What is a Separation Agreement?
A Separation Agreement is a written document executed by the parties to a marriage, where that marriage has broken down, and where the couple do not wish to employ the Courts to settle the terms of the separation.
Before a solicitor can assist a party to a marriage in drawing up and executing such a Separation Agreement, a solicitor, pursuant to Sections 5 and 6 of the Judicial Separation and Family Law Reform Act 1989, is under an obligation to discuss with the client:
- the possibility of reconciliation and supply the names and addresses of those persons able to bring about such a reconciliation;
- the possibility of employing mediation to bring about a separation on an agreed basis and supply the names and addresses of those persons who can provide the mediation service; and
- the possibility of effecting a separation by way of a Separation Deed.
The terms of a Separation Agreement invariably deal with the guidance and custody of children; maintenance; property; succession; pensions and so on.
One should also note that an executed Separation Agreement can be made a Rule of Court provided the Agreement contains a provision relating to maintenance payments. If the Agreement is made a Rule of Court, the person paying the maintenance must pay it through the District Court Clerk therefore the District Court Clerk will remain abreast of any default in the maintenance payments.
Finally, one very important point to note regarding Separation Agreements is that once you have executed a valid Separation Agreement, you cannot thereafter have go to the Courts in order to obtain a Judicial Separation. However, a Separation Agreement does not act as a barrier to Divorce Proceedings.
What is a Judicial Separation?
A Judicial Separation is an Order granted by the Courts where the spouses fail to agree the terms of a Separation Agreement, ordering that the spouses are thereafter separated.
As with a Separation Agreement, the solicitors for both parties are under legal obligations pursuant to Sections 5 and 6 of the Judicial Separation and Family Law Reform Act 1989, to discuss with the client, before taking or defending Judicial Separation proceedings:
- the possibility of reconciliation and supply the names and addresses of those persons able to bring about such a reconciliation;
- the possibility of employing mediation to bring about a separation on an agreed basis and supply the names and addresses of those persons who can provide the mediation service; and
- the possibility of effecting a separation by way of a Separation Deed.
On what grounds can a Judicial Separation be granted?
The Judicial Separation and Family Law Reform Act 1989 sets out that a Judicial Separation can be granted on six grounds:
- Where the respondent has committed adultery
- Where the respondent is behaving in such a way that the applicant cannot reasonably be expected to live with that person.
- There has been desertion by the respondent of the applicant for a continuous period of at least one year immediately preceding the date of the Application.
- The spouses have lived apart from one another for a continuous period of at least one year immediately proceeding the date of the Application and the respondent consents to a degree of Judicial Separation being granted.
- The spouses have lived apart from one another for a continuous period of at least three years immediately proceeding the date of the Application.

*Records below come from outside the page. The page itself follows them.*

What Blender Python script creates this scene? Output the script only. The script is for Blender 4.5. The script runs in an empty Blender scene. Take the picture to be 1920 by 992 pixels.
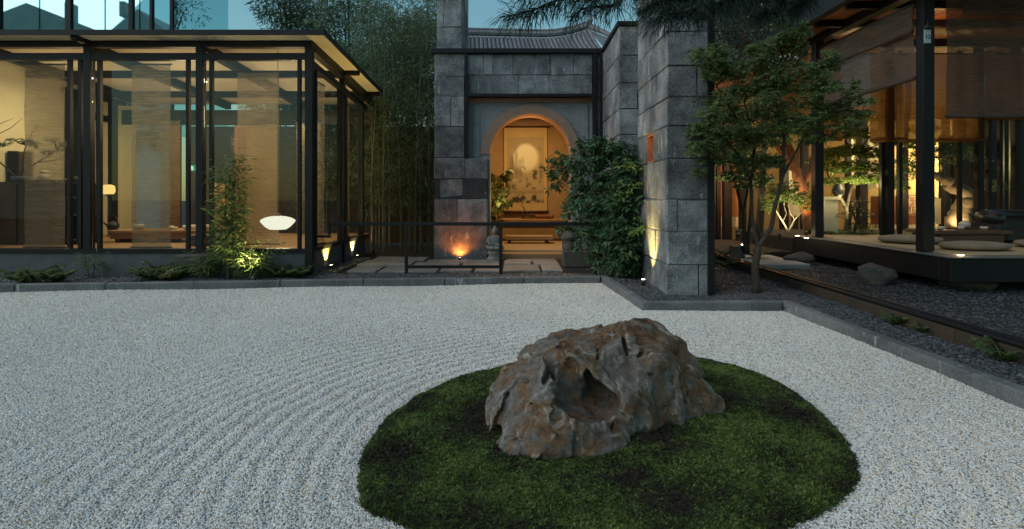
import bpy, bmesh, math, random
import numpy as np
from mathutils import Vector, Matrix, noise
R = math.radians
S = bpy.context.scene
C = S.collection
# ---------------------------------------------------------------- camera
H, F, CX, CY = 1.3, 1066.7, 967.0, 367.0
cam = bpy.data.cameras.new('camera'); cam.lens = 20; cam.sensor_width = 36
cam.shift_x = -7/1920; cam.shift_y = -129/1920; cam.clip_start = .05; cam.clip_end = 500
co = bpy.data.objects.new('camera', cam); C.objects.link(co)
co.location = (0, 0, H); co.rotation_euler = (R(90), 0, 0); S.camera = co
# ---------------------------------------------------------------- dusk sky, weak broad sun, exposure
W = bpy.data.worlds.new('World'); S.world = W; W.use_nodes = True
sk = W.node_tree.nodes.new('ShaderNodeTexSky'); sk.sky_type = 'NISHITA'; sk.sun_disc = False
SUN_EL, SUN_AZ = 34, 250
sk.sun_elevation = R(SUN_EL); sk.sun_rotation = R(SUN_AZ)
sk.ozone_density = 4; sk.air_density = 1.9; sk.dust_density = .4
tint = W.node_tree.nodes.new('ShaderNodeMix'); tint.data_type = 'RGBA'; tint.blend_type = 'MULTIPLY'; tint.inputs[0].default_value = 1; tint.inputs[7].default_value = (.69, .95, .93, 1)
W.node_tree.links.new(sk.outputs[0], tint.inputs[6]); W.node_tree.links.new(tint.outputs[2], W.node_tree.nodes['Background'].inputs[0])
W.node_tree.nodes['Background'].inputs[1].default_value = .105
sl = bpy.data.lights.new('sun', 'SUN'); sl.energy = 1.75; sl.angle = R(75); sl.color = (1, .95, .92)
so = bpy.data.objects.new('sun', sl); C.objects.link(so)
sd = Vector((math.sin(R(SUN_AZ))*math.cos(R(SUN_EL)), math.cos(R(SUN_AZ))*math.cos(R(SUN_EL)), math.sin(R(SUN_EL))))
so.rotation_euler = sd.to_track_quat('Z', 'Y').to_euler(); so.location = sd*20
S.view_settings.view_transform = 'Standard'; S.view_settings.look = 'None'
S.view_settings.exposure = .17; S.view_settings.gamma = 1
cy = S.cycles
cy.use_denoising = True; cy.max_bounces = 7; cy.diffuse_bounces = 3; cy.glossy_bounces = 3
cy.transmission_bounces = 4; cy.transparent_max_bounces = 24; cy.sample_clamp_indirect = 3
cy.caustics_reflective = cy.caustics_refractive = False
# ---------------------------------------------------------------- helpers
def P(px, py, d): return Vector(((px-CX)*d/F, d, H+(CY-py)*d/F))
def XX(px, d): return (px-CX)*d/F
def ZZ(py, d): return H+(CY-py)*d/F
def G(px, py, z=0):
    d = (H-z)*F/(py-CY); return Vector(((px-CX)*d/F, d, z))
def tag(o, label=None, cat=None, group=None, kind=None):
    for k, v in (('label', label), ('category', cat), ('group', group), ('kind', kind)):
        if v: o[k] = v
    return o
def thing(name, label, cat, loc=(0, 0, 0), group=None):
    o = bpy.data.objects.new(name, None); C.objects.link(o); o.location = loc; o.empty_display_size = .1
    return tag(o, label, cat, group)
def link(name, me, m=None, parent=None, smooth=False):
    if m is not None and not me.materials: me.materials.append(m)
    if smooth: me.polygons.foreach_set('use_smooth', np.ones(len(me.polygons), dtype=bool))
    o = bpy.data.objects.new(name, me); C.objects.link(o)
    if parent is not None:
        o.parent = parent
        if parent.type == 'EMPTY': o.matrix_parent_inverse = Matrix.Translation(-parent.location)
    return o
def copy_tree(o, parent=None):
    c = o.copy(); C.objects.link(c)
    if parent is not None: c.parent = parent
    for ch in list(o.children): copy_tree(ch, c)
    return c
class MB:
    def __init__(s): s.v = []; s.f = []
    def add(s, vs, fs):
        n = len(s.v); s.v += [tuple(v) for v in vs]; s.f += [tuple(i+n for i in f) for f in fs]; return s
    def box(s, x0, x1, y0, y1, z0, z1):
        return s.add([(x0,y0,z0),(x1,y0,z0),(x1,y1,z0),(x0,y1,z0),(x0,y0,z1),(x1,y0,z1),(x1,y1,z1),(x0,y1,z1)],
              [(0,3,2,1),(4,5,6,7),(0,1,5,4),(1,2,6,5),(2,3,7,6),(3,0,4,7)])
    def cbox(s, x0, x1, y0, y1, z0, z1, c=.008, j=0, rng=random):      # chamfered, slightly uneven block
        c = min(c, .3*(x1-x0), .3*(y1-y0), .3*(z1-z0))
        vs, key = [], {}
        for ix, x in enumerate((x0, x1)):
            for iy, y in enumerate((y0, y1)):
                for iz, z in enumerate((z0, z1)):
                    sx, sy, sz = (1, -1)[ix]*c, (1, -1)[iy]*c, (1, -1)[iz]*c
                    for a, p in enumerate(((x, y+sy, z+sz), (x+sx, y, z+sz), (x+sx, y+sy, z))):
                        key[ix, iy, iz, a] = len(vs); vs.append(p)
        fs = []
        for i in (0, 1):
            fs.append([key[i,a,b,0] for a, b in ((0,0),(1,0),(1,1),(0,1))])
            fs.append([key[a,i,b,1] for a, b in ((0,0),(1,0),(1,1),(0,1))])
            fs.append([key[a,b,i,2] for a, b in ((0,0),(1,0),(1,1),(0,1))])
        for i in (0, 1):
            for k in (0, 1):
                fs.append([key[0,i,k,1], key[1,i,k,1], key[1,i,k,2], key[0,i,k,2]])
                fs.append([key[i,0,k,0], key[i,1,k,0], key[i,1,k,2], key[i,0,k,2]])
                fs.append([key[i,k,0,0], key[i,k,1,0], key[i,k,1,1], key[i,k,0,1]])
        for i in (0, 1):
            for k in (0, 1):
                for l in (0, 1): fs.append([key[i,k,l,0], key[i,k,l,1], key[i,k,l,2]])
        cen = Vector(((x0+x1)/2, (y0+y1)/2, (z0+z1)/2)); out = []
        for f in fs:
            a, b, d = (Vector(vs[q]) for q in f[:3])
            mid = sum((Vector(vs[q]) for q in f), Vector())/len(f)
            out.append(f if (b-a).cross(d-a).dot(mid-cen) > 0 else f[::-1])
        if j: vs = [tuple(q+rng.uniform(-j, j) for q in v) for v in vs]
        return s.add(vs, out)
    def tube(s, pts, rad, n=6, cap=True):
        pts = [Vector(p) for p in pts]
        if not isinstance(rad, (list, tuple)): rad = [rad]*len(pts)
        vs, fs = [], []
        d0 = (pts[1]-pts[0]).normalized(); u = d0.orthogonal().normalized()
        for i, p in enumerate(pts):
            d = (pts[min(i+1, len(pts)-1)]-pts[max(i-1, 0)]).normalized()
            u = (u-d*u.dot(d)).normalized(); w = d.cross(u)
            for k in range(n):
                a = 2*math.pi*k/n; vs.append(p+(u*math.cos(a)+w*math.sin(a))*rad[i])
        for i in range(len(pts)-1):
            for k in range(n):
                a, b = i*n+k, i*n+(k+1) % n; fs.append((a, b, b+n, a+n))
        if cap: fs.append(tuple(range(n))[::-1]); fs.append(tuple(range((len(pts)-1)*n, len(pts)*n)))
        return s.add(vs, fs)
    def lathe(s, prof, cen=(0, 0, 0), n=20, sx=1, sy=1):
        vs, fs = [], []
        for r, z in prof:
            for k in range(n):
                a = 2*math.pi*k/n; vs.append((cen[0]+r*sx*math.cos(a), cen[1]+r*sy*math.sin(a), cen[2]+z))
        for i in range(len(prof)-1):
            for k in range(n):
                a, b = i*n+k, i*n+(k+1) % n; fs.append((a, b, b+n, a+n))
        fs.append(tuple(range(n))[::-1]); fs.append(tuple(range((len(prof)-1)*n, len(prof)*n)))
        return s.add(vs, fs)
    def prism(s, poly, z0, z1):                                       # CCW polygon in XY
        n = len(poly); vs = [(p[0], p[1], z0) for p in poly]+[(p[0], p[1], z1) for p in poly]
        fs = [tuple(range(n))[::-1], tuple(range(n, 2*n))]+[(i, (i+1) % n, (i+1) % n+n, i+n) for i in range(n)]
        return s.add(vs, fs)
    def mesh(s, name):
        me = bpy.data.meshes.new(name); me.from_pydata(s.v, [], s.f); me.update(); return me
    def build(s, name, m, parent=None, smooth=False): return link(name, s.mesh(name), m, parent, smooth)
def np_mesh(name, v, f, smooth=False):
    me = bpy.data.meshes.new(name); v = np.asarray(v, dtype=np.float32); f = np.asarray(f, dtype=np.int32)
    k = f.shape[1]
    me.vertices.add(len(v)); me.vertices.foreach_set('co', v.ravel())
    me.loops.add(f.size); me.loops.foreach_set('vertex_index', f.ravel())
    me.polygons.add(len(f)); me.polygons.foreach_set('loop_start', np.arange(0, f.size, k, dtype=np.int32))
    me.polygons.foreach_set('loop_total', np.full(len(f), k, dtype=np.int32))
    me.update(calc_edges=True); return me
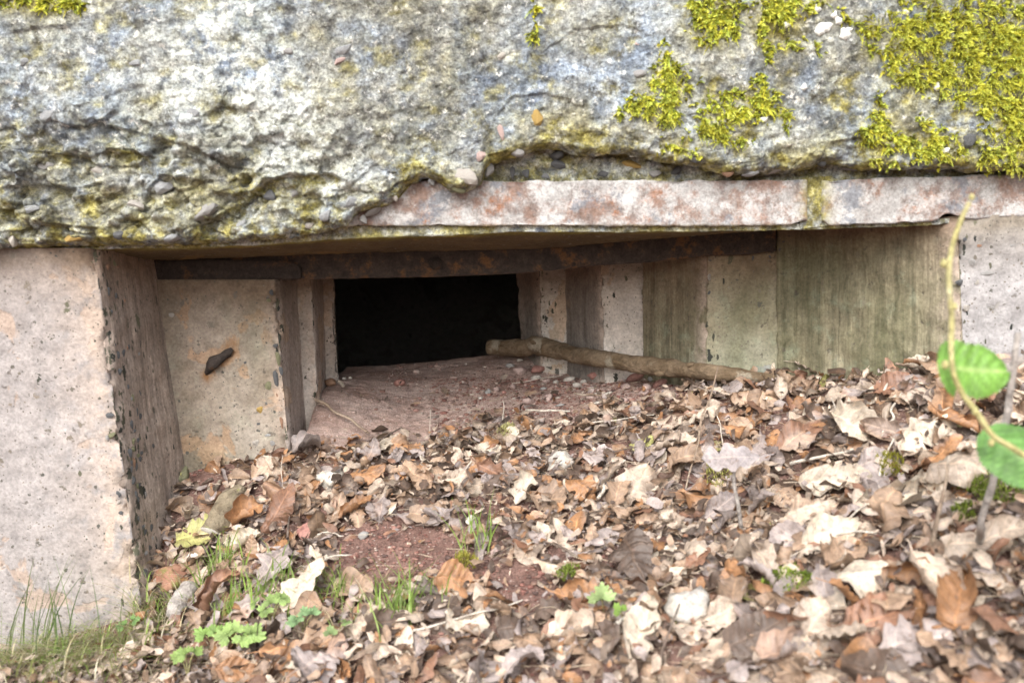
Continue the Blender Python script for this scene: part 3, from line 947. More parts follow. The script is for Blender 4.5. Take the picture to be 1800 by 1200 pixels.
# flat plate with a rounded end lying against the beam's left end
out = [(262, 459), (400, 457), (495, 458), (515, 461), (526, 468), (530, 478), (528, 489), (262, 494)]
fr = np.array([U(x, y, 1.566) for x, y in out])
bkp = fr + np.array([0, 0.009, 0])
n = len(out)
me = bpy.data.meshes.new('flat_bar')
bm = bmesh.new()
vf = [bm.verts.new(v) for v in fr]
vb = [bm.verts.new(v) for v in bkp]
bm.faces.new(vf[::-1])
bm.faces.new(vb)
for i in range(n):
    bm.faces.new((vf[i], vf[(i + 1) % n], vb[(i + 1) % n], vb[i]))
bmesh.ops.recalc_face_normals(bm, faces=bm.faces)
bmesh.ops.bevel(bm, geom=[e_ for e_ in bm.edges], offset=0.0012, segments=2, affect='EDGES')
bm.to_mesh(me)
bm.free()
me.materials.append(M['plate'])
add('flat_bar', me, BK, label='dark steel flat with a rounded end')


def lathe(name, prof, seg, mat, mw, parent=None, **kw):
    a = np.linspace(0, 2 * np.pi, seg, endpoint=False)
    V = np.array([[r * math.cos(t), r * math.sin(t), z] for r, z in prof for t in a])
    i = np.arange(len(prof) * seg).reshape(len(prof), seg)
    f = np.stack([i[:-1], np.roll(i[:-1], -1, 1), np.roll(i[1:], -1, 1), i[1:]], -1).reshape(-1, 4)
    return add(name, mk(name, V, f, mat), parent, mw=mw, **kw)


bp = U(766, 463, 1.571)
lathe('bolt', [(0.0125, -0.004), (0.0125, 0.001), (0.0112, 0.0025), (0.0085, 0.003), (0.0080, 0.0055), (0.006, 0.0075), (0.0005, 0.008)], 22, M['plate'],
      Matrix.Translation(Vector(bp)) @ Matrix.Rotation(math.radians(90), 4, 'X'), beam)

# inside: ceiling over the steps, the dark room, the roof
def box(name, lo, hi, mat, inward=False, skip=(), **kw):
    x0, y0, z0 = lo
    x1, y1, z1 = hi
    V = [(x0, y0, z0), (x1, y0, z0), (x1, y1, z0), (x0, y1, z0), (x0, y0, z1), (x1, y0, z1), (x1, y1, z1), (x0, y1, z1)]
    f = {'b': (0, 3, 2, 1), 't': (4, 5, 6, 7), 'f': (0, 1, 5, 4), 'k': (2, 3, 7, 6), 'l': (3, 0, 4, 7), 'r': (1, 2, 6, 5)}
    fs = [v[::-1] if inward else v for k, v in f.items() if k not in skip]
    return add(name, mk(name, V, np.array(fs), mat, smooth=False, attrs={'stain': np.zeros(8)}), BK, **kw)


zc = float(bt[150, 2])
box('slit_ceiling', (-0.72, 1.60, zc + 0.002), (0.49, 2.12, zc + 0.25), M['room'])
box('room_shell', (-1.8, 2.10, -0.2), (1.8, 4.2, 1.1), M['room'], inward=True, skip=('f',))
box('room_front_wall', (-1.8, 2.105, -0.25), (-0.47, 2.14, 1.1), M['room'])
box('room_front_wall', (0.10, 2.105, -0.25), (1.8, 2.14, 1.1), M['room'])
box('room_front_wall', (-0.472, 2.108, zc - 0.004), (0.102, 2.143, 1.1), M['room'])
box('room_front_wall', (-0.472, 2.108, -0.25), (0.102, 2.143, 0.30), M['room'])
box('outer_side_wall', (-2.45, 1.40, -0.4), (-2.2, 4.5, 1.38), M['pier_face'])
box('outer_side_wall', (2.2, 1.40, -0.4), (2.45, 4.5, 1.38), M['pier_face'])
box('back_wall', (-2.2, 4.25, -0.4), (2.2, 4.5, 1.38), M['pier_face'])
box('roof', (-2.5, 1.42, 1.385), (2.5, 4.55, 1.56), M['room'])

# ledge of red earth and rock
xs_ = np.linspace(-0.66, 0.62, 260)
ys_ = np.linspace(1.50, 2.13, 130)
SX, SY = np.meshgrid(xs_, ys_)
SZ = sill_z(SX, SY)
SZ = SZ + 0.004 * fbm(np.stack([SX * 22, SY * 60, SZ * 0], -1), 4)
SZ = np.where(SY > 2.04, SZ - (SY - 2.04) * 0.6, SZ)
SZ = SZ - 0.25 * sst(1.60, 1.50, SY) - 0.3 * sst(-0.40, -0.44, SX)
add('ledge', mk('ledge', np.stack([SX, SY, SZ], -1), quads(*SX.shape), M['sill']), BK, label='mauve earth covered ledge of the slit')

# ------------------------------------------------------------------ stones
def rock(seed, sub=2, flat=(1, 1, 0.75), amp=0.35, cuts=4):
    r = np.random.default_rng(seed)
    bm = bmesh.new()
    bmesh.ops.create_icosphere(bm, subdivisions=sub, radius=1)
    V = np.array([v.co for v in bm.verts])
    Fc = np.array([[v.index for v in f.verts] for f in bm.faces])
    bm.free()
    for k in range(cuts):
        d = r.normal(size=3)
        d /= np.linalg.norm(d)
        h = V @ d
        lim = r.uniform(0.4, 0.75)
        V = V - np.clip(h - lim, 0, None)[:, None] * d * 0.9
    V = V * (1 + amp * fbm(V * 1.3 + r.uniform(0, 50, 3), 3))[:, None]
    return V * np.array(flat), Fc


ROCKM = {}


def rock_mesh(k, mat, sub=1, **kw):
    kw.setdefault('cuts', 10)
    key = (k, mat, sub, tuple(sorted(kw.items())))
    if key not in ROCKM:
        V, Fc = rock(100 + k, sub, **kw)
        ROCKM[key] = mk('stone', V, Fc, M[mat], smooth=False)
    return ROCKM[key]


def rot_to(n, a):
    n = np.asarray(n, float)
    n = n / np.linalg.norm(n)
    a = np.asarray(a, float)
    a = a - n * (a @ n)
    a = a / (np.linalg.norm(a) + 1e-12)
    b_ = np.cross(n, a)
    return np.stack([a, b_, n], 1)


def xf_(R, p, sc):
    m = np.eye(4)
    m[:3, :3] = R * np.asarray(sc)
    m[:3, 3] = p
    return Matrix(m.tolist())


# stones bedded in the lintel: (px, py, half width px, half height px, angle, material)
LST = [(940, 205, 24, 20, 20, 'st_ochre'), (878, 232, 7, 18, -15, 'st_pink'), (818, 310, 34, 18, 10, 'st_pale'), (858, 300, 12, 18, 0, 'st_grey'), (848, 275, 12, 14, 30, 'st_pink'), (980, 272, 15, 14, 20, 'st_dark'),
       (985, 290, 18, 12, 0, 'st_dark'), (905, 265, 26, 10, 8, 'st_grey'), (900, 302, 6, 14, 0, 'st_dark'), (925, 305, 9, 9, 30, 'st_dark'), (612, 356, 15, 18, 20, 'st_blue'), (575, 378, 17, 12, -20, 'st_blue'), (655, 370, 20, 9, -20, 'st_grey'), (640, 388, 9, 12, 10, 'st_grey'),
       (800, 330, 30, 8, 15, 'st_green'), (285, 325, 24, 20, 10, 'st_blue'), (475, 345, 14, 12, 0, 'st_dark'), (515, 340, 10, 9, 0, 'st_grey'), (420, 395, 24, 12, -25, 'st_blue'), (360, 372, 34, 14, -20, 'st_grey'), (245, 362, 20, 12, 10, 'st_pale'),
       (15, 420, 14, 16, 0, 'st_white'), (80, 205, 26, 12, -15, 'st_blue'), (235, 112, 14, 9, 0, 'st_blue'), (595, 105, 20, 9, -15, 'st_pink'), (605, 85, 26, 12, -10, 'st_blue'), (880, 100, 12, 11, 10, 'st_white'), (1120, 77, 6, 5, 0, 'st_pink'), (340, 200, 22, 12, 0, 'st_blue'),
       (70, 290, 18, 10, 0, 'st_grey'), (170, 300, 16, 9, 10, 'st_pale'), (40, 110, 12, 12, 0, 'st_blue'), (1225, 280, 18, 9, 20, 'st_dark'), (1325, 302, 20, 9, 0, 'st_blue'), (1370, 295, 26, 9, -12, 'st_grey'), (1450, 282, 12, 9, 0, 'st_dark'), (1700, 245, 15, 17, 0, 'st_dark'),
       (1500, 295, 26, 7, 0, 'st_grey'), (1650, 297, 34, 6, -4, 'st_grey'), (1285, 303, 14, 9, 20, 'st_brown'), (1190, 300, 12, 9, 0, 'st_dark'), (1115, 290, 24, 9, 10, 'st_ochre'), (1060, 305, 16, 7, 0, 'st_dark'), (1150, 305, 14, 8, 0, 'st_grey'), (960, 310, 9, 6, 0, 'st_dark'), (130, 420, 26, 9, 0, 'st_ochre'),
       (210, 412, 16, 10, 0, 'st_dark'), (300, 418, 22, 9, 0, 'st_blue'), (760, 320, 9, 12, 20, 'st_blue'), (690, 345, 10, 9, 0, 'st_pale'), (1120, 130, 16, 9, 0, 'st_grey'), (505, 90, 14, 9, 0, 'st_grey'), (55, 370, 20, 10, 0, 'st_blue'), (545, 395, 14, 9, 0, 'st_pale')]
for k, (px, py, hx, hz, an, mt) in enumerate(LST):
    j = int(np.searchsorted(xs, px))
    deep = py > yb[j] - 2
    p = U(px, py, 1.350 if px < 862 else 1.374) if deep else lintel_at(px, py)
    scl = 1.35 / F
    R = Matrix.Rotation(math.radians(an), 3, 'Y') @ Matrix.Rotation(random.uniform(-.3, .3), 3, 'X')
    m = Matrix.Translation(Vector(p) + Vector((0, 0.42 * min(hx, hz) * scl, 0))) @ R.to_4x4() @ Matrix.Diagonal((hx * scl, min(hx, hz) * scl * 1.05, hz * scl, 1))
    add('stone', rock_mesh(k % 7, mt, 2, flat=(1, 1, 1), amp=0.12), lintel, mw=m)
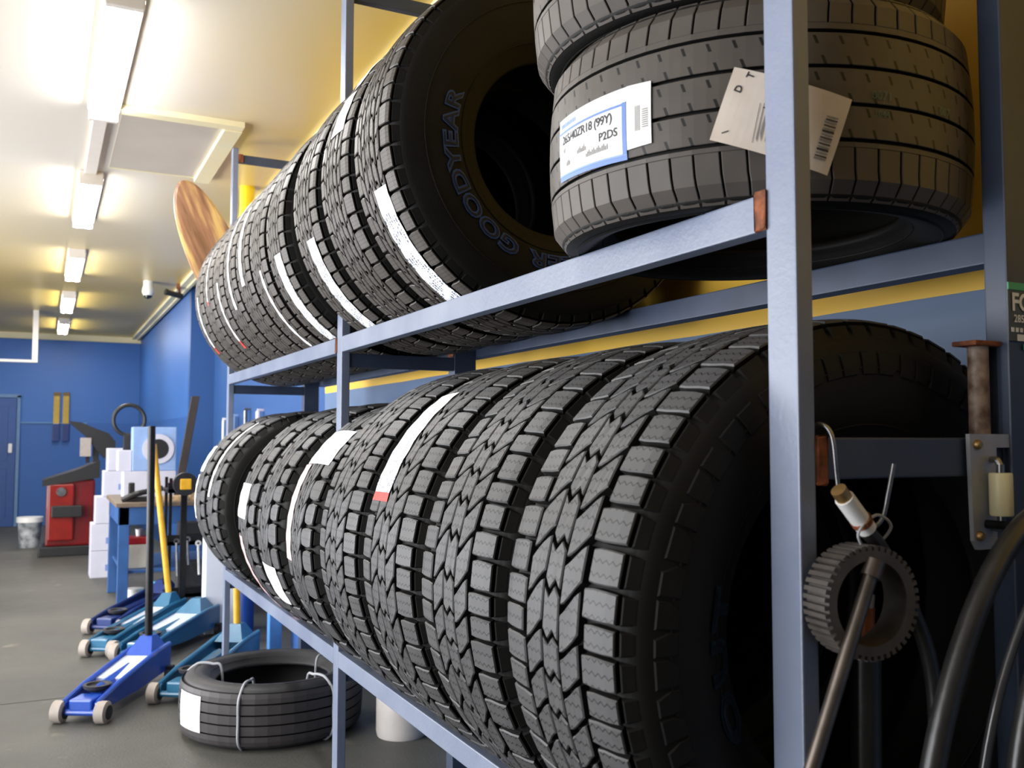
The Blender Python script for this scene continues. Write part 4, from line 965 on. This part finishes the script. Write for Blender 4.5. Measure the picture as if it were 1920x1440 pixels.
# coiled hoses on a peg
def loop_pts(cx, cz, rx, rz, y0, tilt=0, n=14, ph=0):
    return [(cx+rx*math.cos(a)*1.0+tilt*math.sin(a), y0+.01*math.sin(a*2+ph), cz+rz*math.sin(a)) for a in [2*PI*i/n for i in range(n)]]
t = BM(); tube(t, [(1.12, .838, -.112+H), (1.12, .63, -.112+H), (1.12, .62, -.095+H)], .006, 10); tag(obj('hose_peg', t, M['black_metal'], smooth=True), 'dark steel peg carrying the coiled hoses', 'peg')
def coil(label, loops, r, m, group):
    q = BM()
    for (cx, cz, rx, rz, y, tl, ph) in loops: tube(q, smooth_path(loop_pts(cx, cz, rx, rz, y, tl, ph=ph), 6, closed=True), r, 14, closed=True)
    return tag(obj('coiled_hose', q, m, smooth=True), label, 'hose', group)
coil('thick black coiled hose, leftmost of the hoses hanging at the right edge', [(1.10, H-.47, .225, .385, .74, .03, 0)], .0135, M['hose'], 'coiled hoses on the peg')
coil('thin dark coiled hose hanging just inside the thick leftmost one', [(1.105, H-.44, .172, .335, .705, .03, 1)], .0055, mat('hose_glossy', (.04, .04, .045, 1), .15, spec=.7, noise=.1), 'coiled hoses on the peg')
coil('black ribbed coiled hose hanging at the very right edge', [(1.115, H-.45, .162, .335, .675, .03, 2), (1.14, H-.42, .11, .30, .645, .02, 1)], .0125, M['hose'], 'coiled hoses on the peg')

# ------------------------------------------------------------------ light
w = bpy.data.worlds.new('world'); SC.world = w; w.use_nodes = True
bg = w.node_tree.nodes['Background']; bg.inputs[0].default_value = (.80, .90, 1, 1); bg.inputs[1].default_value = 1.2
def area(name, loc, rot, sx, sy, e, col):
    l = bpy.data.lights.new(name, 'AREA'); l.shape = 'RECTANGLE'; l.size = sx; l.size_y = sy; l.energy = e; l.color = col
    o = bpy.data.objects.new(name, l); COL.objects.link(o); o.location = loc; o.rotation_euler = rot; return o
area('daylight_door_near', (XL_+.02, 2.6, 1.25), (0, -PI/2-.22, 0), 2.4, 4.4, 265, (.97, .98, 1))
area('daylight_door_far', (XL_+.02, 6.9, 1.25), (0, -PI/2-.3, 0), 2.4, 3.4, 320, (.98, .98, 1))
for k in range(5):
    area('tube_and_fill_glow', (.20, min(4.40+2.36*k, 13.85)-.6, CH-.09), (0, 0, 0), .1, 1.15, 13, (1, .97, .92))
area('tube_and_fill_glow', (-1.6, 9, CH-.06), (0, 0, 0), .8, 4, 60, (1, .97, .92))  # added fill light off to the left

SC.view_settings.view_transform = 'Standard'; SC.view_settings.look = 'None'; SC.view_settings.exposure = 0.0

- The marriage has broken down to the extent that the Court is satisfied in all the circumstances that a normal marital relationship has not existed between the spouses for a period of at least one year immediately proceeding the date of the Application.
Once a Court has decided that one of the six grounds exists, there are two further conditions that must be satisfied before it will grant an Order of Judicial Separation: firstly, the welfare of any dependant children of the marriage must be properly catered for and secondly, solicitors of the applicant and the defendant must have complied with their legal obligations as outlined above.